According to the calculations of Formula One’s tyre supplier Pirelli, the one-stopper strategy is the fastest way to complete the entire race distance of 308.706km in today’s Singapore Grand Prix.

Planning the best strategy for a race in Singapore often turns to be a waste of time. Since the inaugural race at Singapore in 2008, the safety car has made an appearance on 18 occasions, forcing teams’ strategists to make sudden decisions and quick reactions to the unexpected scenarios. Due to this fact, this is one of the hardest races of the year to predict a strategy for.

Pirelli’s head of car racing, Mario Isola thinks that drivers starting from further back on the grid also could have a good chance given the possibility of unexpected happenings, safety car periods during the 61-lap race.

“In theory, starting on the soft tyre forms the beginning of the optimal race strategy tomorrow, but in practice we’ve seen in the past that absolutely anything can happen in Singapore. So it’s definitely a very tough race where drivers can do well even starting further down the grid order.”

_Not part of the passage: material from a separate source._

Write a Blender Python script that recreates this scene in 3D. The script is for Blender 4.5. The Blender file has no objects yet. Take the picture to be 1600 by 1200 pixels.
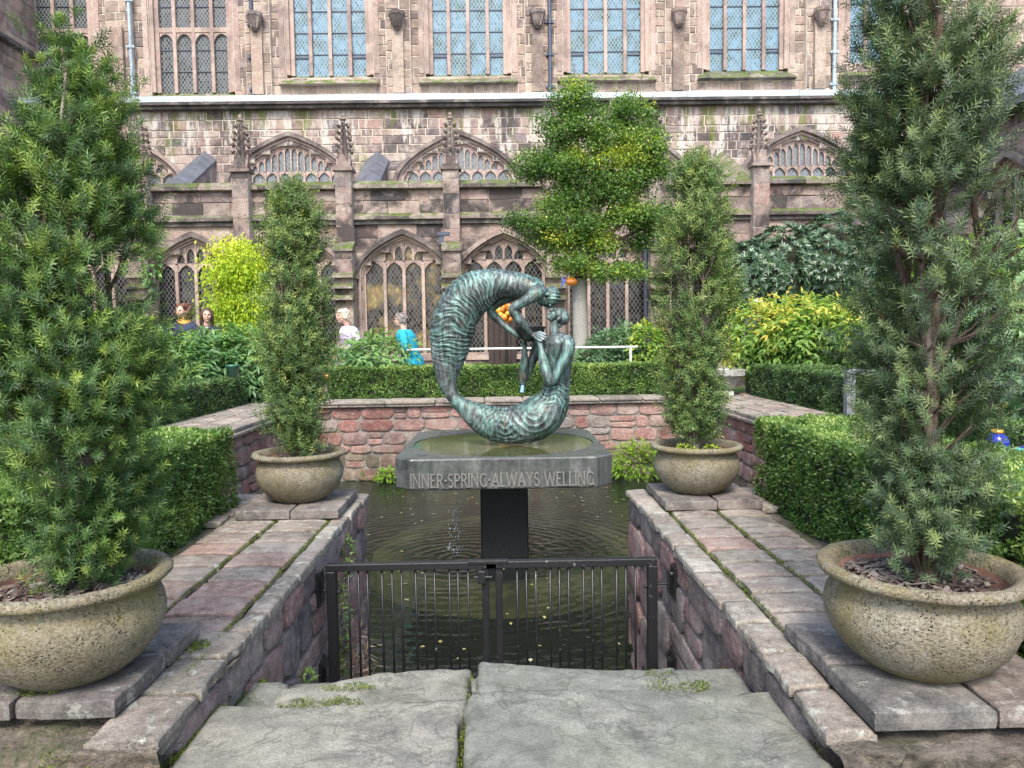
import bpy, math, random
import numpy as np
from mathutils import Vector, Matrix
random.seed(11); rng = np.random.default_rng(11)
PI = math.pi
scene = bpy.context.scene
C = scene.collection
# ------------------------------------------------------------------ camera
F = 1150.0
EYE = np.array([0.0, 0.0, 2.17])
def _n(v): v = np.array(v, float); return v / np.linalg.norm(v)
c_y = _n(((782 - 800) / F, (600 - 528) / F, -1))
_a = (c_y[0] + .0157 * c_y[1]) / -c_y[2]
c_x = _n((1, .0157, _a)); c_z = np.cross(c_x, c_y)
RM = np.array([c_x, c_y, c_z])
cam = bpy.data.objects.new('camera', bpy.data.cameras.new('camera')); C.objects.link(cam)
cam.data.lens = F / 1600 * 36; cam.data.sensor_width = 36; cam.data.clip_end = 600; cam.data.clip_start = .05
cam.matrix_world = Matrix.Translation(EYE.tolist()) @ Matrix(RM.tolist()).to_4x4()
scene.camera = cam
def P(u, v, y):
    "photo pixel at depth y -> (x, z)"
    d = RM @ np.array([(u - 800) / F, -(v - 600) / F, -1.0]); t = y / d[1]
    return float(d[0] * t), float(EYE[2] + d[2] * t)
def PZ(u, v, z):
    "photo pixel on the level z -> (x, y)"
    d = RM @ np.array([(u - 800) / F, -(v - 600) / F, -1.0]); t = (z - EYE[2]) / d[2]
    return float(d[0] * t), float(d[1] * t)
def proj(p):
    d = RM.T @ (np.array(p, float) - EYE)
    if d[2] > -.05: return None
    return 800 + F * d[0] / -d[2], 600 - F * d[1] / -d[2]
# ------------------------------------------------------------------ light
w = bpy.data.worlds.new('World'); scene.world = w; w.use_nodes = True
nt = w.node_tree; bg = nt.nodes['Background']
sky = nt.nodes.new('ShaderNodeTexSky'); sky.sky_type = 'NISHITA'; sky.sun_disc = False
SUN_EL, SUN_AZ = math.radians(50), math.radians(186)      # azimuth clockwise from +y
sky.sun_elevation = SUN_EL; sky.sun_rotation = SUN_AZ
sky.air_density = 1.0; sky.dust_density = 2.5; sky.ozone_density = 1.0
nt.links.new(sky.outputs[0], bg.inputs[0]); bg.inputs[1].default_value = .15
sun = bpy.data.objects.new('sun', bpy.data.lights.new('sun', 'SUN')); C.objects.link(sun)
sun.data.energy = 1.4; sun.data.angle = math.radians(14); sun.data.color = (1, .95, .87)
sd = Vector((math.sin(SUN_AZ) * math.cos(SUN_EL), math.cos(SUN_AZ) * math.cos(SUN_EL), math.sin(SUN_EL)))
sun.rotation_euler = sd.to_track_quat('Z', 'Y').to_euler()
sun.location = (0, 0, 20)
vs = scene.view_settings; vs.view_transform = 'Standard'; vs.look = 'None'; vs.gamma = 1; vs.exposure = 1.5
vs.use_curve_mapping = False
# ------------------------------------------------------------------ noise
def _h(i, j, k, s):
    n = (i * 73856093) ^ (j * 19349663) ^ (k * 83492791) ^ (s * 40503 + 12345)
    n = (n ^ (n >> 13)) & 0x7fffffff
    n = (n * 1274126177) & 0x7fffffff
    n = n ^ (n >> 15)
    return (n & 0xffff) / 65535.0
def vn(p, s=0):
    p = np.asarray(p, float)
    i = np.floor(p).astype(np.int64); f = p - i; f = f * f * (3 - 2 * f)
    r = 0
    for a in (0, 1):
        for b in (0, 1):
            for c in (0, 1):
                wgt = (f[..., 0] if a else 1 - f[..., 0]) * (f[..., 1] if b else 1 - f[..., 1]) * (f[..., 2] if c else 1 - f[..., 2])
                r = r + wgt * _h(i[..., 0] + a, i[..., 1] + b, i[..., 2] + c, s)
    return r
def fbm(p, o=4, s=0):
    p = np.asarray(p, float); r = 0; a = .5; t = 0
    for k in range(o): r = r + a * vn(p * 2 ** k, s + k); t += a; a *= .5
    return r / t
# ------------------------------------------------------------------ objects
def reg(o, parent):
    C.objects.link(o)
    if parent is not None: o.parent = parent
    return o
def wl(o):
    v = Vector((0, 0, 0))
    while o is not None: v = v + o.location; o = o.parent
    return v
def props(o, label=None, cat=None, group=None, kind=None):
    if label: o['label'] = label
    if cat: o['category'] = cat
    if group: o['group'] = group
    if kind: o['kind'] = kind
    return o
def thing(name, label, cat, loc=(0, 0, 0), group=None, kind=None):
    o = bpy.data.objects.new(name, None); o.empty_display_size = .1; o.location = loc
    return props(reg(o, None), label, cat, group, kind)
def me_np(name, V, Fq, mat, smooth=False, attrs=None):
    "mesh from numpy: V (n,3), Fq (m,k) all same size"
    me = bpy.data.meshes.new(name); V = np.ascontiguousarray(V, dtype=np.float32); Fq = np.ascontiguousarray(Fq, dtype=np.int32)
    me.vertices.add(len(V)); me.vertices.foreach_set('co', V.ravel())
    k = Fq.shape[1]; me.loops.add(Fq.size); me.loops.foreach_set('vertex_index', Fq.ravel())
    me.polygons.add(len(Fq)); me.polygons.foreach_set('loop_start', np.arange(0, Fq.size, k, dtype=np.int32))
    me.polygons.foreach_set('loop_total', np.full(len(Fq), k, dtype=np.int32))
    if smooth: me.polygons.foreach_set('use_smooth', np.ones(len(Fq), dtype=bool))
    if mat: me.materials.append(mat)
    me.update(calc_edges=True)
    for n, v in (attrs or {}).items():
        a = me.attributes.new(n, 'FLOAT', 'POINT'); a.data.foreach_set('value', np.ascontiguousarray(v, dtype=np.float32))
    return me
def add(name, me, parent=None, local=False):
    o = bpy.data.objects.new(name, me); reg(o, parent)
    if parent is not None and not local: o.location = -wl(parent)
    return o
def dup_tree(root, loc, label=None, rotz=0, scale=None):
    def cp(o, par):
        c = o.copy(); C.objects.link(c); c.parent = par
        for ch in list(o.children): cp(ch, c)
        return c
    r = cp(root, None); r.location = loc; r.rotation_euler = (0, 0, rotz)
    if scale: r.scale = (scale,) * 3
    if label: r['label'] = label
    return r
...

Theoretically, the fastest strategy for today’s long and demanding race is a one-stopper. To do that, the best way is to start on the soft for 16 to 20 laps and then switch to the medium. An alternative strategy (for those starting outside the top 10), which is very closely matched on time, is to start on the medium tyre for 28 to 32 laps, and then go to hard. The slowest one-stopper is soft to hard, changing after 14 to 18 laps.

On paper, a two-stopper is definitely slower, but the way to do it would be two stints on the soft of 12 to 14 laps each, and a final run to the flag on medium.

Interestingly, the only drivers who haven’t got fresh sets of Pirelli’s C4 medium compound are Lewis Hamilton and Valtteri Bottas. Both Mercedes drivers used one set of yellow-banded tyres in the first qualifying segment to complete a single hot lap on them. As times were quickly improving, both drivers had to go out on to the track for another time to avoid the possibility of being knocked out in Q1. It meant that Hamilton and Bottas used another set of fresh tyres, that time it was the C5 soft compound. It was either an error or miscalculation from Mercedes or they knew beforehand that they won’t use the medium compound at all in the race.